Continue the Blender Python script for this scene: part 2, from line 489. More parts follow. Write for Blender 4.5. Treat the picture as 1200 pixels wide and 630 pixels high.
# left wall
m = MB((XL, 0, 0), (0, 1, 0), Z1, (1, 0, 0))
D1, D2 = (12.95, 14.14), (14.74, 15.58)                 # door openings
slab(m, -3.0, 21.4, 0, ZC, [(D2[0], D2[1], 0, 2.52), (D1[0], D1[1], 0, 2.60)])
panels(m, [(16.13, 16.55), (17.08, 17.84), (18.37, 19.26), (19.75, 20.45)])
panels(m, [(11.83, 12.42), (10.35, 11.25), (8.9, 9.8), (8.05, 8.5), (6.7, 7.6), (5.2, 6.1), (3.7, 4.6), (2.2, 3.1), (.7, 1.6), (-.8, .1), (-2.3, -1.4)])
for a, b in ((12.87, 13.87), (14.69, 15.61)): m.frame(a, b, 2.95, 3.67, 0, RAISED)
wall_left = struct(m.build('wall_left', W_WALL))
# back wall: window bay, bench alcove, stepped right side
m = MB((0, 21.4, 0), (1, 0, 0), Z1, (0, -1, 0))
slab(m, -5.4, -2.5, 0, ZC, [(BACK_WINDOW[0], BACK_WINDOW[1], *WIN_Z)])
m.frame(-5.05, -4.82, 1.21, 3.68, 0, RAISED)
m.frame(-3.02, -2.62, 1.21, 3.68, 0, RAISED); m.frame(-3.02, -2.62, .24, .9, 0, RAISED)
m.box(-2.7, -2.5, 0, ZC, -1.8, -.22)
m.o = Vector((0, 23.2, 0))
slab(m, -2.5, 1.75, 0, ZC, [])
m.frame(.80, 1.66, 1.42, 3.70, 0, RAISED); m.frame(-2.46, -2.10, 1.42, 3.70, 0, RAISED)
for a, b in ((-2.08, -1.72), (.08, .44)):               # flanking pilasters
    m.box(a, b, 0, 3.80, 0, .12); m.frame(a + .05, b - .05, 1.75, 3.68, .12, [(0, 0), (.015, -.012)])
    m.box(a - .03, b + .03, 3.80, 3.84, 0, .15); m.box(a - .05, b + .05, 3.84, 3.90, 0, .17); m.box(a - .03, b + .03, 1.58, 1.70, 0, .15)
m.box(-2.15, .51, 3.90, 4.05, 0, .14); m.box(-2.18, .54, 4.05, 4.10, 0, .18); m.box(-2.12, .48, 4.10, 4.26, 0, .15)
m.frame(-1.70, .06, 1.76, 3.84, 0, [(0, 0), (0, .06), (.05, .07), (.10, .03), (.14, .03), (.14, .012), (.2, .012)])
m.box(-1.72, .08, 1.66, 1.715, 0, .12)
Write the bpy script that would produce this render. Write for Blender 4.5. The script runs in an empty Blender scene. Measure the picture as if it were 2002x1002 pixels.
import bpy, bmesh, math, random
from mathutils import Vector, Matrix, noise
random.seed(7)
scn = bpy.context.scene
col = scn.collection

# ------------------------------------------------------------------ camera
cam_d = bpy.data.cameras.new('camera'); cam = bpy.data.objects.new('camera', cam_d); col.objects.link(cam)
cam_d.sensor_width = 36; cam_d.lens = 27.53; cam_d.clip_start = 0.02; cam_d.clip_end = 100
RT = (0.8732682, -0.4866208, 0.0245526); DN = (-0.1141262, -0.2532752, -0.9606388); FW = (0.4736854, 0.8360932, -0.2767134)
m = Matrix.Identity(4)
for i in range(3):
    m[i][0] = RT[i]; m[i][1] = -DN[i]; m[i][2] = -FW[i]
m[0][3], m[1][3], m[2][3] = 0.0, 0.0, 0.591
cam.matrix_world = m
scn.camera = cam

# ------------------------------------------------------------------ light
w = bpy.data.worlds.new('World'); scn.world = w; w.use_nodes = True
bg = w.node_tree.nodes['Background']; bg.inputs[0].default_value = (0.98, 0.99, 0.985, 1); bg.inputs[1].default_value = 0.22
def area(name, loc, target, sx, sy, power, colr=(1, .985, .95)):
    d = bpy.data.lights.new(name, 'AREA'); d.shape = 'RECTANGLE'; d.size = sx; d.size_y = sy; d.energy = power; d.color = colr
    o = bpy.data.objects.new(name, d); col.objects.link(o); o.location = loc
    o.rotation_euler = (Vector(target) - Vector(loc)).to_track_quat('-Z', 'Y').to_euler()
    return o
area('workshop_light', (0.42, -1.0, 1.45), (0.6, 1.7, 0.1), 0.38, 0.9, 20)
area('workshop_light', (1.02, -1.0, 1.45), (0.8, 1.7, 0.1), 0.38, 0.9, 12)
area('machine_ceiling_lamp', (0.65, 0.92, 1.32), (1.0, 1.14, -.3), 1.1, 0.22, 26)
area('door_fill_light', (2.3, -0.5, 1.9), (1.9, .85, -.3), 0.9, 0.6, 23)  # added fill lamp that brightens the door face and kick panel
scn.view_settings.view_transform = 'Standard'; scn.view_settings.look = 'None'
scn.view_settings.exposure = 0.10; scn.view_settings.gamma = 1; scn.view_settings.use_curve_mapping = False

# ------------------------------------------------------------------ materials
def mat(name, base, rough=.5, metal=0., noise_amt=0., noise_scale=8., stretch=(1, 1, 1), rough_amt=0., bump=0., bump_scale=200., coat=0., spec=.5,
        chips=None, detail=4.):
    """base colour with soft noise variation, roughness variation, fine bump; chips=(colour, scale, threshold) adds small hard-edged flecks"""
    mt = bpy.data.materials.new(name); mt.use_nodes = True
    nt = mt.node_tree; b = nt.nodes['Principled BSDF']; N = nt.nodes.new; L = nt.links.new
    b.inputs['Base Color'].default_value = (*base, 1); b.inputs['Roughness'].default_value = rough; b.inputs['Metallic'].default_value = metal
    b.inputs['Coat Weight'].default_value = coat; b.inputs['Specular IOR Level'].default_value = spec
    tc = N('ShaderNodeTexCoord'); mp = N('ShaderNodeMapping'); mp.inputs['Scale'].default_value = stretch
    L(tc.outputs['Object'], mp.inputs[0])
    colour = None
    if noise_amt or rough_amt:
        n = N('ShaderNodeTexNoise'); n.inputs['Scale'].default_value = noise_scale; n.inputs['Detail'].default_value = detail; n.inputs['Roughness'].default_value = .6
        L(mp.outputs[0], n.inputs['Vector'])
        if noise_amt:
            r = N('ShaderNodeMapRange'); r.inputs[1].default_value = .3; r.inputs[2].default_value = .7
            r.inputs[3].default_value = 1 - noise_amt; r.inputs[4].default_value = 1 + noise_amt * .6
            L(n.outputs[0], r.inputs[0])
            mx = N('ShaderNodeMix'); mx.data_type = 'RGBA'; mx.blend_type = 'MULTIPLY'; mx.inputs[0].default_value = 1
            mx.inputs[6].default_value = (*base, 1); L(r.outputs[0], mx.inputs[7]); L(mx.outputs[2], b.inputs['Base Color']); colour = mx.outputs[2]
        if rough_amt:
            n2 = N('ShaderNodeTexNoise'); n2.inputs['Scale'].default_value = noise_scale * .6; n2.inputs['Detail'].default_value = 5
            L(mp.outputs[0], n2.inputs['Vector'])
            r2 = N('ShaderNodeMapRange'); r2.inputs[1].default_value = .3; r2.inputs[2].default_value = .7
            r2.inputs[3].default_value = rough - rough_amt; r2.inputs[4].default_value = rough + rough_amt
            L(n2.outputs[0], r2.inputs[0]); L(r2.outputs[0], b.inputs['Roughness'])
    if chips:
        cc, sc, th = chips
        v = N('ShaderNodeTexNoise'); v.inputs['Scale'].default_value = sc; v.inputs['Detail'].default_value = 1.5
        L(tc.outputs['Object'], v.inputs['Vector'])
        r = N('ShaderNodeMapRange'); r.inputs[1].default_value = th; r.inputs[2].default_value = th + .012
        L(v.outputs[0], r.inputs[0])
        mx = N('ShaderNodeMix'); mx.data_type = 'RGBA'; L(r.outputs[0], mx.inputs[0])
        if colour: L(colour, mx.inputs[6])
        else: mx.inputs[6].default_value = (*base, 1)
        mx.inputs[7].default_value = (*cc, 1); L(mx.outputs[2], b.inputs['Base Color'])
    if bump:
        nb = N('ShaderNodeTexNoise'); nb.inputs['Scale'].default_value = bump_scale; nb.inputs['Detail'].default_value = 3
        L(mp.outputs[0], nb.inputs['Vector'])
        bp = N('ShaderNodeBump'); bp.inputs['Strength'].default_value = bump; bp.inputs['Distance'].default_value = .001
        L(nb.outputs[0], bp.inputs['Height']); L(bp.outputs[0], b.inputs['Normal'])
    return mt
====
#### [Instruction]
Transcribe the records above exactly, beginning at the line that contains "Write the bpy" and ending with the line that contains "col = scn.collection", both included, and nothing else.

#### [Completed task]
Write the bpy script that would produce this render. Write for Blender 4.5. The script runs in an empty Blender scene. Measure the picture as if it were 2002x1002 pixels.
import bpy, bmesh, math, random
from mathutils import Vector, Matrix, noise
random.seed(7)
scn = bpy.context.scene
col = scn.collection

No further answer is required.